Extract every line below that contains the word "part".
◇ ◇ ◇ ◇ ◇
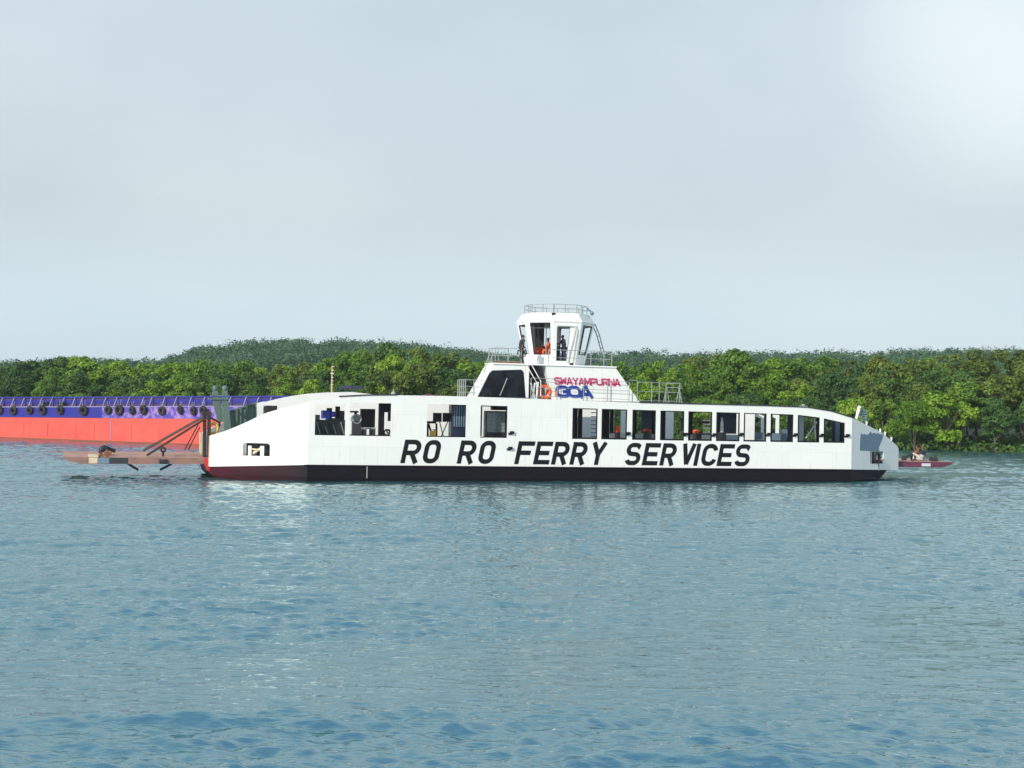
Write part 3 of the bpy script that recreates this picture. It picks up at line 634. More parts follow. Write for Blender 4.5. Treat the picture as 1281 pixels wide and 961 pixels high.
railing([oct(ap*.80,Z_2,k) for k in range(9)],hh,.95,r=.02,mids=(.5,),par=wh)
m=MB(); p=oct(ap*.86,Z_2-.22,0); m.box(p+Vector((-.12,-.1,-.15)),p+Vector((.08,.1,.2))); m.build('corner_lamp',M['black'],wh)
m=MB(); p=oct(ap*.8,Z_2+hh*.8,2); m.bar(p,p+Vector((.3,-.1,-.25)),.12); m.ball(p+Vector((.3,-.1,-.3)),.13); m.build('searchlight',M['grey'],wh)
m=MB(); m.box((uc-.9,vc-.3,Z_0+.05),(uc+.2,vc+.35,Z_0+1.0)); m.prism([(uc-.9,vc-.3,Z_0+1.0),(uc+.2,vc-.3,Z_0+1.0),(uc+.2,vc-.1,Z_0+1.25),(uc-.9,vc-.1,Z_0+1.25)],(0,.4,0)); m.build('helm_console',M['dark'],wh)
# dark inside lining on far-left part
m=MB(); m.box((uc-1.15,vc+.5,Z_0+.05),(uc-.55,vc+.6,Z_1-.05)); m.build('chart_locker',M['dark'],wh)
m=MB(); m.bar((uc-1.0,vc-1.2,Z_0+.1),(uc-1.0,vc-1.2,Z_1-.05),.06); m.build('cabin_pole',M['rail'],wh)
# ladder arcing off the right side of the cabin
def ladder():
    r=empty('ladder'); r.parent=ferry
    path=[(729,393),(738,398),(745,407),(750,420),(754,435),(760,457)]
    for k,dvv in enumerate((0,.45)):
        m=MB(); m.tube([P3(x-3*k,y+1*k,3.2+dvv) for x,y in path],.035,6); m.build('stile',M['rail'],r)
    for i in range(11):
        t=i/10*(len(path)-1); j=min(int(t),len(path)-2); f=t-j; x=path[j][0]*(1-f)+path[j+1][0]*f; y=path[j][1]*(1-f)+path[j+1][1]*f
        m=MB(); m.tube([P3(x,y,3.2),P3(x-3,y+1,3.65)],.022,5); m.build('rung',M['rail'],r)
ladder()
m=MB(); p=P3(715,453.5,.5); m.box(p+Vector((-.1,-.05,-.2)),p+Vector((.1,.05,-.03))); m.build('scupper',M['black'],ferry)
m=MB(); m.box((P(622,492,2)[0],2.0,zt_at(0)-.02),(P(634,492,2)[0],2.2,zt_at(0)-.01)); 
# red hatch on roof
p=P3(537,494,1.5); m=MB(); m.box((p.x-.32,1.3,top(p.x)-.05),(p.x+.32,1.9,top(p.x)+.05)); m.box((p.x-.2,1.35,top(p.x)+.05),(p.x+.15,1.8,top(p.x)+.10)); m.build('roof_hatch',M['maroon'],ferry)
p=P3(1005,508,1.5); m=MB(); m.box((p.x-.2,1.3,top(p.x)-.05),(p.x+.2,1.7,top(p.x)+.18)); m.cyl((p.x,1.5,top(p.x)+.1),(p.x,1.5,top(p.x)+.3),.1); m.build('roof_vent',M['rail'],ferry)
p=P3(492,495,1.0); m=MB(); m.bar((p.x,1,top(p.x)-.05),(p.x,1,top(p.x)+.35),.06); m.ball((p.x,1,top(p.x)+.1),.14); m.build('roof_vent',M['rail'],ferry)
# ------------------------------------------------------------------ machinery and stores behind the openings
def thing_rect(name,px,py,v,z0=1.0): u,_=P(px,py,v); return ferry_thing(name,u,v,z0),u
def lbox(m,u0,px0,px1,y0,y1,v,d,dv,z0=1.0):
    a,zt=P(px0,y0,v);b,zb=P(px1,y1,v); m.box((a-u0,dv,zb-z0),(b-u0,dv+d,zt-z0)); return m
v=1.1
r,u0=thing_rect('engine_unit',413,530,v)
m=MB(); lbox(m,u0,393,433,525,560,v,.7,0); lbox(m,u0,395,401,519,526,v,.3,.2); lbox(m,u0,410,431,523,527,v,.6,.1); m.cyl((-.9,-.05,1.95),(-.9,.3,1.95),.28); m.build('engine_block',M['dark'],r)
m=MB(); lbox(m,u0,404,413,513.5,524,v,.5,.1); lbox(m,u0,415,420,515,522,v,.5,.1); m.build('fuel_tank',M['blue'],r)
for x0,x1,y in ((410,416,510.5),(421,426,508.5)):
    m=MB(); lbox(m,u0,x0,x1,y,526,v,.2,.2); m.build('exhaust_stack',M['black'],r)
m=MB(); lbox(m,u0,424,432,514,528,v,.4,.3); m.build('air_box',M['navy'],r)
for i in range(7):
    m=MB(); x=396+i*5; a=P3(x,528+(i%3)*3,v)-Vector((u0,v,1)); b=P3(x+4,543,v)-Vector((u0,v,1)); m.tube([a+Vector((0,-.1,0)),b+Vector((0,-.1,0))],.035,6); m.build('pipe',M['dark'] if i%2 else M['glassgrey'],r)
tag(r,'dark diesel engine with blue tank in the leftmost side window of the ferry','engine')
r,u0=thing_rect('deck_searchlight',445,530,v)
c=P3(446,524.5,v)-Vector((u0,v,1)); m=MB(); m.torus(c+Vector((0,-.1,0)),(0,1,0),.24,.06); m.build('rim',M['rail'],r)
m=MB(); m.cyl(c,c+Vector((0,.3,0)),.28); m.build('lamp_drum',M['glassgrey'],r)
m=MB(); m.bar((c.x,0,0),(c.x,0,c.z-.1),.5,.3); m.build('stand',M['dark'],r)
m=MB(); lbox(m,u0,444,447,515,520,v,.1,.1); lbox(m,u0,438.5,449,514,516.5,v,.15,.1); m.build('handle',M['black'],r)
tag(r,'round searchlight with grey rim on a dark stand in the second window from the left','searchlight')
r,u0=thing_rect('control_cabinet',460,530,v)
m=MB(); lbox(m,u0,452,469,511.5,535,v,.35,0); m.build('cabinet',M['black'],r)
m=MB(); lbox(m,u0,451,470,535,537,v,.4,-.03); m.build('shelf',M['rail'],r)
for x in (455,466):
    m=MB(); lbox(m,u0,x-3,x+3,537,570,v,.3,0); m.build('leg',M['dark'],r)
tag(r,'tall black control cabinet on legs in the second window from the left','cabinet')
for (a,b,y0,y1) in ((474.5,480,504,560),(480,489,504,516),(486,489,516,527)):
    m=MB(); a_,zt1=P(a,y0,.9);b_,zb1=P(b,y1,.9); m.box((a_,.9,zb1),(b_,1.1,min(zt1,4.75))); m.build('door_post',M['black'],ferry)
r,u0=thing_rect('coiled_hose',484,541,v,2.0)
c=P3(484,541,v)-Vector((u0,v,2)); m=MB(); m.torus(c,(0,1,.2),.16,.05); m.torus(c+Vector((.1,0,.05)),(0.2,1,.2),.1,.045); m.build('hose',M['dark'],r); m=MB(); lbox(m,u0,480,489,544,548,v,.3,-.1,2.0); m.build('tray',M['dark'],r); tag(r,'small dark hose coil at the foot of the black door post','hose')
r,u0=thing_rect('notice_board',552,530,v)
for a,b in ((542,552.5),(554,564.5)):
    m=MB(); lbox(m,u0,a,b,516.5,528,v,.06,0); m.build('board',M['black'],r)
for a,b,c_ in ((550,560,552),(560,548,570)):
    m=MB(); m.bar(P3(a,528,v)-Vector((u0,v,1)),P3(b-2,560,v)-Vector((u0,v,1)),.05); m.build('leg',M['dark'],r)
tag(r,'pair of black boards on a trestle in the third window from the left','notice board')
r,u0=thing_rect('work_table',540,540,1.5)
m=MB(); lbox(m,u0,534,546,527,530,1.5,.6,0); m.build('table_top',M['black'],r)
for a,b in ((546,546),(536,545),(535,535)):
    m=MB(); m.bar(P3(a,530,1.5)-Vector((u0,1.5,1)),P3(b,560,1.5)-Vector((u0,1.5,1)),.10); m.build('leg',M['black'],r)
tag(r,'black steel work table at the left of the third window','table')
r,u0=thing_rect('jerry_can',541.5,541,1.0,2.2)
c=P3(541.5,541.5,1.0)-Vector((u0,1,2.2)); m=MB(); m.box(c+Vector((-.17,-.1,-.3)),c+Vector((.17,.1,.12))); m.build('can',M['yellow'],r); m=MB(); m.bar(c+Vector((-.08,0,.18)),c+Vector((.1,0,.18)),.04); m.cyl(c+Vector((.1,0,.1)),c+Vector((.1,0,.2)),.04); m.build('handle',M['dark'],r)
tag(r,'yellow jerry can under the work table in the third window','jerry can')
r,u0=thing_rect('locker',574,530,.8)
m=MB(); lbox(m,u0,565,584.5,505,560,.8,.6,0); m.build('body',M['navy'],r)
m=MB(); 
for x in (568,571,574,577,580): lbox(m,u0,x,x+.8,508,534,.8,.02,-.02)
m.build('door_rib',M['grey'],r)
m=MB(); lbox(m,u0,567,583,535,536,.8,.02,-.02); m.build('door_gap',M['black'],r)
tag(r,'tall dark navy steel locker at the right of the third window','locker')
r,u0=thing_rect('glass_cabinet',620,530,1.1)
m=MB(); lbox(m,u0,608,634,514,560,1.1,.4,.05); m.build('body',M['dark'],r)
for a,b in ((609.5,615),(615.7,621.5),(622.3,627),(627.6,631.5)):
    m=MB(); lbox(m,u0,a,b,516,541,1.1,.02,.02); m.build('glass_door',M['glassgrey'],r)
m=MB(); lbox(m,u0,616,634,507,513.5,1.1,.3,.1); m.build('top_box',M['black'],r)
tag(r,'grey glass-fronted cabinet in the fourth window from the left','cabinet')
r,u0=thing_rect('fire_extinguisher',903,530,1.4,1.96)
c=P3(903,541,1.4)-Vector((u0,1.4,1.96)); m=MB(); m.tube([c,c+Vector((0,0,.62)),c+Vector((0,0,.75)),c+Vector((0,0,.95))],.12,12,.03); m.build('cylinder',M['white2'],r,True); m=MB(); m.box((c.x-.2,-.2,0),(c.x+.2,.2,c.z)); m.build('bracket',M['dark'],r)
tag(r,'white cylinder standing behind the fifth window from the right','gas cylinder')
def jacket(px,py,w,lab,mt='orange'):
    r,u0=thing_rect('life_jacket',px,py,1.3,1.96); c=P3(px,py,1.3)-Vector((u0,1.3,1.96)); m=MB()
    m.ball(c+Vector((-w*.25,0,0)),w*.3,8,6,(1,.6,.8)); m.ball(c+Vector((w*.25,0,-.02)),w*.28,8,6,(1,.6,.7)); m.build('foam_panel',M[mt],r,True)
    m=MB(); m.box((c.x-w*.4,-.2,0),(c.x+w*.4,.2,c.z-.1)); m.build('rack',M['dark'],r); m=MB(); m.bar(c+Vector((-w*.5,-.18,0)),c+Vector((w*.5,-.18,-.03)),.04); m.build('strap',M['black'],r)
    tag(r,lab,'life jacket','orange life jackets in the passenger gallery')
jacket(810,539,.55,'orange life jacket pile behind the seventh side window from the left')
jacket(872,540,.55,'orange life jacket pile behind the ninth side window from the left')
r,u0=thing_rect('ticket_box',773,537,1.5,1.96); m=MB(); lbox(m,u0,770.5,776,533,541,1.5,.25,0,1.96); m.build('box',M['orange'],r); m=MB(); lbox(m,u0,771,775.5,541,556,1.5,.2,.02,1.96); m.build('pedestal',M['dark'],r); tag(r,'small orange box on a pedestal behind the sixth side window','box')
r,u0=thing_rect('storage_crate',981,541,1.5,1.96); m=MB(); lbox(m,u0,979,985,537,546,1.5,.3,0,1.96); m.build('crate',M['panelblue'],r); m=MB(); lbox(m,u0,980,984,546,560,1.5,.2,.02,1.96); m.build('stand',M['dark'],r); tag(r,'pale square crate behind the third window from the right','crate')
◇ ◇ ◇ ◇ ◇
_Answer for the task_
Write part 3 of the bpy script that recreates this picture. It picks up at line 634. More parts follow. Write for Blender 4.5. Treat the picture as 1281 pixels wide and 961 pixels high.
# dark inside lining on far-left part